#### TASK REQUIREMENTS
Pick out every line in the data below that holds "lambda".

#### AVAILABLE DATA
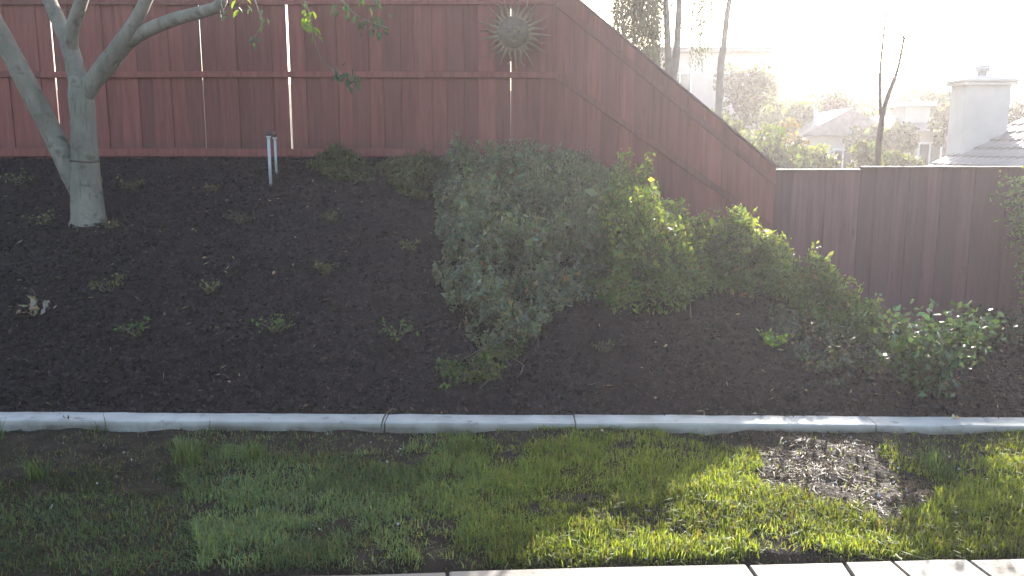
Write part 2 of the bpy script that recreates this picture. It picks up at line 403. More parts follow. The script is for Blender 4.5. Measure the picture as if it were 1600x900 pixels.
zm = P(400, 117, FY).z; zt_ = P(400, 3, FY).z
rxs = [-10.3, -8.2, -5.9, -3.5, -1.1, xB]
for a, b in zip(rxs[:-1], rxs[1:]):
    rail(red, [(a + .002, zm + random.uniform(-.006, .006)), (b - .002, zm + random.uniform(-.006, .006))], .075, .034, M['fence'])
    rail(red, [(a + .002, zt_), (b - .002, zt_ + random.uniform(-.006, .006))], .075, .034, M['fence'])
    rail(red, [(a + .002, 1.66), (b - .002, 1.66 + random.uniform(-.006, .006))], .10, .030, M['fence'], 'kickboard')
rail(red, [(-10.3, zBt + .012), (xB, zBt + .012)], .024, .10, M['fence'], 'cap', .05)
for x in (-7.2, -4.7, -2.3, .1): MB().box(x - .045, x + .045, fy(x) + .05, fy(x) + .14, 1.4, zBt - .05).build('post', M['fence'], red)

slope_f = tag(empty('sloping_fence'), 'reddish board fence whose top slopes steeply down to the right beyond the sun ornament', 'fence')
prev_gap = 0
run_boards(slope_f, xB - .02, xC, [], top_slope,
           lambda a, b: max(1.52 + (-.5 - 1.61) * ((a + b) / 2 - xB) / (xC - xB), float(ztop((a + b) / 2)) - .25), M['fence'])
rail(slope_f, [(xB + .004, zm - .01), (xC - .01, .80)], .085, .034, M['fence'])
rail(slope_f, [(xB + .004, zt_ - .02), (xC - .01, zCt - .16)], .085, .034, M['fence'])
rail(slope_f, [(xB, zBt + .016), (xC - .003, zCt + .016)], .028, .10, M['fence2'], 'cap', .05)
for x in (xB + .9, xC - .15): MB().box(x - .045, x + .045, fy(x) + .05, fy(x) + .14, -.5, top_slope(x) - .1).build('post', M['fence'], slope_f)

low = tag(empty('low_fence'), 'level dark brown board fence with thin pale top cap, house roofs behind', 'fence')
prev_gap = 0
xD = gx(1346, 263, FY1)
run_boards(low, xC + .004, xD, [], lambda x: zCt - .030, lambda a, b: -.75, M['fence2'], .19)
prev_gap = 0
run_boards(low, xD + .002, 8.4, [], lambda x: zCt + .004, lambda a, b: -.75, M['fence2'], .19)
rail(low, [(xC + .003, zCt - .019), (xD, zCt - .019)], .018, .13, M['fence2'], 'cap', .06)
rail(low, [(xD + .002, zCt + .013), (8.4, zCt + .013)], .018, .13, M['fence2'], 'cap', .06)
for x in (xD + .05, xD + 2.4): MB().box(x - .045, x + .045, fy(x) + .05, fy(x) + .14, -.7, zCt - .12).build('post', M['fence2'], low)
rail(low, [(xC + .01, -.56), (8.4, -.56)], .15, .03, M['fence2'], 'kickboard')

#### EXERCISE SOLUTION
           lambda a, b: max(1.52 + (-.5 - 1.61) * ((a + b) / 2 - xB) / (xC - xB), float(ztop((a + b) / 2)) - .25), M['fence'])
run_boards(low, xC + .004, xD, [], lambda x: zCt - .030, lambda a, b: -.75, M['fence2'], .19)
run_boards(low, xD + .002, 8.4, [], lambda x: zCt + .004, lambda a, b: -.75, M['fence2'], .19)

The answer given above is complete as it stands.